In the luminaire 100, the optical assembly 112 can rotate to at least 360 degrees, and it can be locked in a desired position using the set screw 110. Adjustment of the angle of rotation about the nadir axis can be facilitated by graduations on the optical enclosure and a reference marker on the mounting portion 102. Alternatively, the graduations could be placed on the mounting post 118 or a suitable fixture attached thereto. In other embodiments, the graduations and the reference markers could be interchanged between the optical assembly 112 and the mounting portion 102.

FIG. 2 illustrates a cross-sectional view 200 of the mounting portion 102, along with a portion of the optical assembly 112, namely the mounting post 118 with which the optical assembly 112 is secured on the mounting portion 102. FIG. 2 shows a sealing arrangement of the mounting portion 102 and the optical assembly 112 for protecting the luminaire 100 against moisture. The mounting post 118 enters the mounting portion 102 through a reinforced bearing portion and is fixed in vertical position by a plate. When the optical assembly 112 is to be rotated, the set screw 110 could be released and the optical assembly 112 can be turned in a direction 210, for example. Turning the optical assembly 112 can also be effected in the direction opposite to the direction 210.

The top end of the mounting post 118 within the electrical enclosure is protected against moisture ingress by a grommet or rubber plug 204 with means for the electrical wiring 202 to pass through. Sealing is also provided by a gasket 208 and plate 206 placed between the bearing portion and fasteners screwing into the end/top of the mounting post 118.

It is noted that while FIG. 1 shows only one lighting fixture, in other embodiments, the mounting post 118 can be attached to one or more other optical assemblies which may be similar to optical assembly 112. In these embodiments, secondary connectors orthogonal to the mounting post 118 can be used to connect the several optical assemblies to the mounting post 118, and rotation of all the optical assemblies can be effected simultaneously.

FIG. 3 illustrates an inner view 300 of the mounting portion 102. As previously, mentioned, the mounting portion 102 can include a plurality of electrical components, of which electrical components 304 and 314 are shown. The mounting portion 102 can include a rotatable plate 302. The mounting post 118 can be secured onto the rotatable plate 302 and a fixture 306 with fasteners, thus securing the mounting post 118 to the mounting portion 102, but allowing rotation about a rotational axis.

The fixture 306 can include a tab 308 that protrudes from the side of the rotatable plate 302. The mounting portion 102 can further include, placed adjacent to the rotatable plate 302, a stop 318 that can engage the tab 308 to stop the rotatable plate 302 from rotating.

The stop 318 can be reconfigured to provide predetermined limits for rotation.
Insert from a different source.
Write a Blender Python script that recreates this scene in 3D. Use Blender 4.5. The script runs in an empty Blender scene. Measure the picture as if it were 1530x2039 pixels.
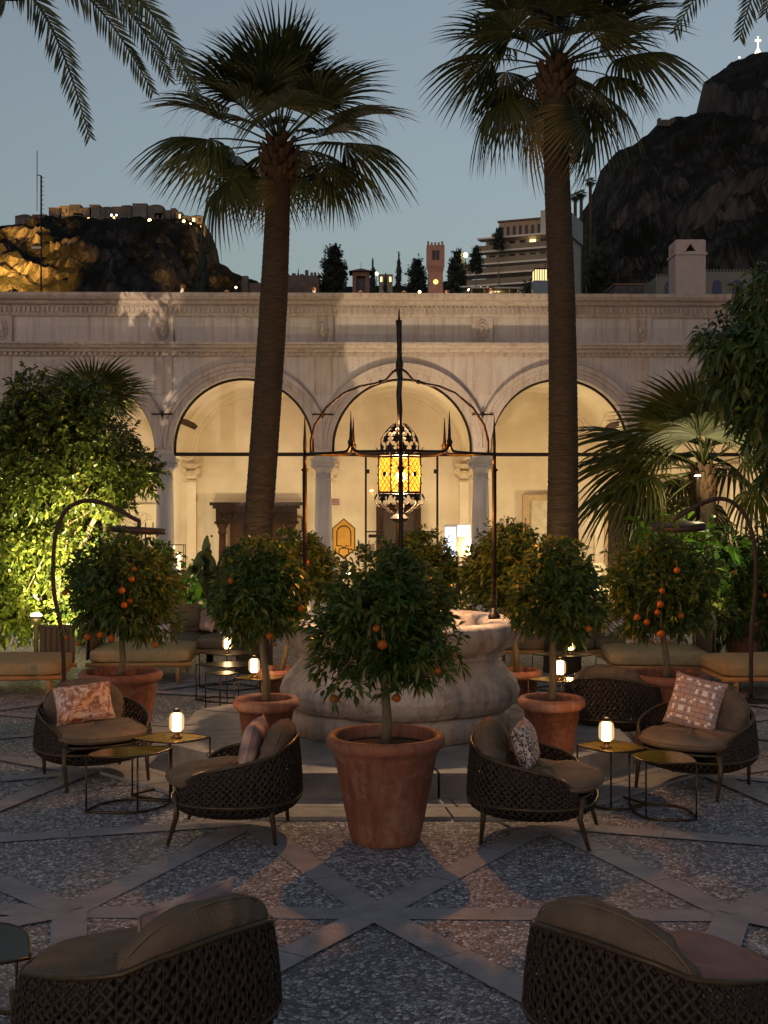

For example, the stop 318 can be repositioned at an angle between edges 312 and 316 by adjusting the distance between the edges 312 and 316. As such, when rotating, the tab 308 can push against the stop 318 to make it pivot around a screw 310, but rotation will be stopped when either one of edge 312 or edge 316 hits a pillar 320. The distance between the edges 312 and 316 can be preselected at manufacture to provide a predetermined limit for rotation.

As is shown in FIG. 4 in the inner view 400, the rotatable plate 302, and hence the optical assembly 112 can be rotated by at least 360 degrees, but the rotation is stopped when the edge 312 of the stop 318 hits pillar 320. In the exemplary embodiments shown, (i.e. in FIGS. 3 and 4), rotation is limited to about 370 degrees. Other predetermined limits for rotation are contemplated and can be effected by appropriately selecting the angles between the edges 312 and 316. This can be accomplished by replacing the stop 318.
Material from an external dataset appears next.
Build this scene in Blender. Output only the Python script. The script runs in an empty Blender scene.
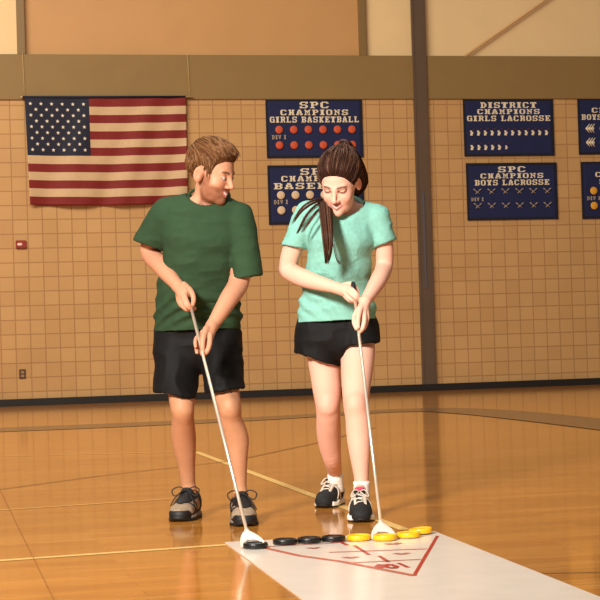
import bpy, bmesh, math, random
import numpy as np
from mathutils import Vector, Matrix

# ------------------------------------------------------------------ camera, world, lights
SC = bpy.context.scene
COL = SC.collection
FPX = 1800.0                    # focal length in pixels of a 600 px frame
HCAM = 0.843
PITCH = math.atan(35 / FPX)
ROLL = 0.030
_F = Vector((0, math.cos(PITCH), math.sin(PITCH)))
_X = Vector((1, 0, 0))
_U0 = _X.cross(_F)
_R = math.cos(ROLL) * _X - math.sin(ROLL) * _U0
_U = math.sin(ROLL) * _X + math.cos(ROLL) * _U0
CAM = Vector((0, 0, HCAM))
cam_d = bpy.data.cameras.new('camera')
cam_d.sensor_width = 36
cam_d.lens = 36 * FPX / 600
cam_d.clip_end = 200
cam = bpy.data.objects.new('camera', cam_d)
COL.objects.link(cam)
cam.matrix_world = Matrix(((_R.x, _U.x, -_F.x, CAM.x), (_R.y, _U.y, -_F.y, CAM.y), (_R.z, _U.z, -_F.z, CAM.z), (0, 0, 0, 1)))
SC.camera = cam

SC.view_settings.view_transform = 'Standard'
SC.view_settings.look = 'None'
SC.view_settings.gamma = 1
SC.view_settings.use_curve_mapping = False
SC.view_settings.exposure = 0.0

world = bpy.data.worlds.new('world')
SC.world = world
world.use_nodes = True
world.node_tree.nodes['Background'].inputs[0].default_value = (1.0, 0.88, 0.74, 1)
world.node_tree.nodes['Background'].inputs[1].default_value = 0.22


def lamp(name, loc, target, size, power, color, spread=math.pi):
    d = bpy.data.lights.new(name, 'AREA')
    d.shape = 'RECTANGLE'
    d.size, d.size_y = size
    d.energy = power
    d.color = color
    d.spread = spread
    o = bpy.data.objects.new(name, d)
    COL.objects.link(o)
    o.location = loc
    o.rotation_euler = (Vector(target) - Vector(loc)).to_track_quat('-Z', 'Y').to_euler()
    return o


lamp('key_light', (-2.7, 1.4, 3.7), (0.05, 8.2, 0.95), (1.0, 1.0), 185, (1.0, 0.95, 0.89), math.radians(70))
lamp('floor_fill_light', (-1.0, 10.0, 8.5), (0.0, 10.0, 0), (8, 8), 400, (1.0, 0.92, 0.80))  # unseen overhead area lamp, added to brighten the floor
lamp('wall_fill_light', (-6.5, 13.5, 8.8), (-3.2, 25.5, 2.0), (9, 3), 1480, (1.0, 0.92, 0.80))  # added fill out of view, lights the far wall the key barely reaches

# ------------------------------------------------------------------ pixel geometry of the surveyed points


def ray(px, py):
    return (_F * FPX + _R * (px - 300) + _U * (300 - py)) / FPX


def ground(px, py, z=0.0):
    r = ray(px, py)
    return CAM + r * ((z - HCAM) / r.z)


def W(px, py, d):
    r = ray(px, py)
    return CAM + r * (d / r.y)


# the far wall: local u to the right, n towards the room, z up
WALL_A = math.radians(12.3)
WU = Vector((math.cos(WALL_A), math.sin(WALL_A), 0))
WN = Vector((math.sin(WALL_A), -math.cos(WALL_A), 0))
W0 = ground(300, 395.5)
WALLMAT = Matrix(((WU.x, WN.x, 0, W0.x), (WU.y, WN.y, 0, W0.y), (0, 0, 1, 0), (0, 0, 0, 1)))


def wl(px, py, off=0.0):
    """pixel -> (u, z) on the plane standing off metres in front of the wall"""
    r = ray(px, py)
    p0 = W0 + WN * off
    t = (p0 - CAM).dot(WN) / r.dot(WN)
    p = CAM + r * t
    return (p - W0).dot(WU), p.z


# ------------------------------------------------------------------ materials
def lin(c):
    return tuple(((v / 255) / 12.92 if v / 255 <= 0.04045 else ((v / 255 + 0.055) / 1.055) ** 2.4) for v in c) + (1,)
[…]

Having set for various embodiments, a method 500 consistent with their operation is now described with respect to FIG. 5. The method 500 can begin at a block 502, and it can include providing a stop disposed inside a mounting portion of high mast lighting system (block 504). When a rotation is effected by actuating (i.e. causing the platform to turn), the stop can prevent the rotation from going beyond a predetermined limit (block 506). In some embodiments the rotation can be at least 360 degrees and the predetermined limit of rotation can be about 370 degrees. The method 500 can end at a block 508. Furthermore, it is noted that in the above described embodiments, the direction of the rotation can be arbitrary (i.e. counter-clockwise or clock-wise), and the stop can be configured to provide arbitrary limits to rotation. For example, a stop can be configured to allow the optical assembly to rotate by no more than 60 degrees, i.e. to turn along an arc that is less than 360 degrees.
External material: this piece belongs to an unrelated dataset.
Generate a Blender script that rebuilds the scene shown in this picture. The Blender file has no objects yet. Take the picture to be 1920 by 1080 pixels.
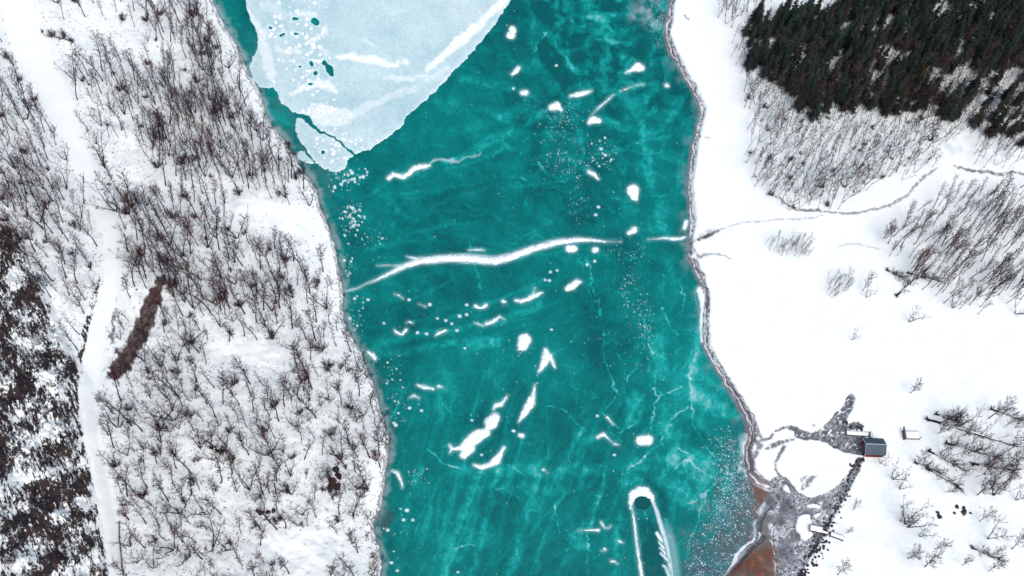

Those skilled in the relevant art(s) will appreciate that various adaptations and modifications of the embodiments described above can be configured without departing from the scope and spirit of the disclosure. Therefore, it is to be understood that, within the scope of the appended claims, the disclosure may be practiced other than as specifically described herein.

Claims

1. A lighting system, comprising:

a mounting portion;

an optical assembly attached to the mounting portion via a rotatable platform;

a stop disposed inside the mounting portion, the stop being configured to permit a rotation of the optical assembly and to limit the rotation to an angle greater than 360 degrees, wherein the stop rotates about a pivot screw and the rotation of the stop is limited by edges of the stop contacting a fixed pillar; and

wherein the rotatable platform includes a tab configured to engage the stop, the tab protruding from a side of the rotatable platform, wherein the tab is rotatable around a rotation axis to engage the stop; and

wherein the lighting system is configured to allow adjustment to the rotation from outside the lighting system.

2. The lighting system of claim 1, wherein the rotation of the optical assembly is at least 360 degrees.

3. The lighting system of claim 1, wherein the angle is about 370 degrees.

4. The lighting system of claim 1, wherein the stop is disposed adjacent to the rotatable platform.

5. The lighting system of claim 1, wherein the tab is configured to engage either side of the stop.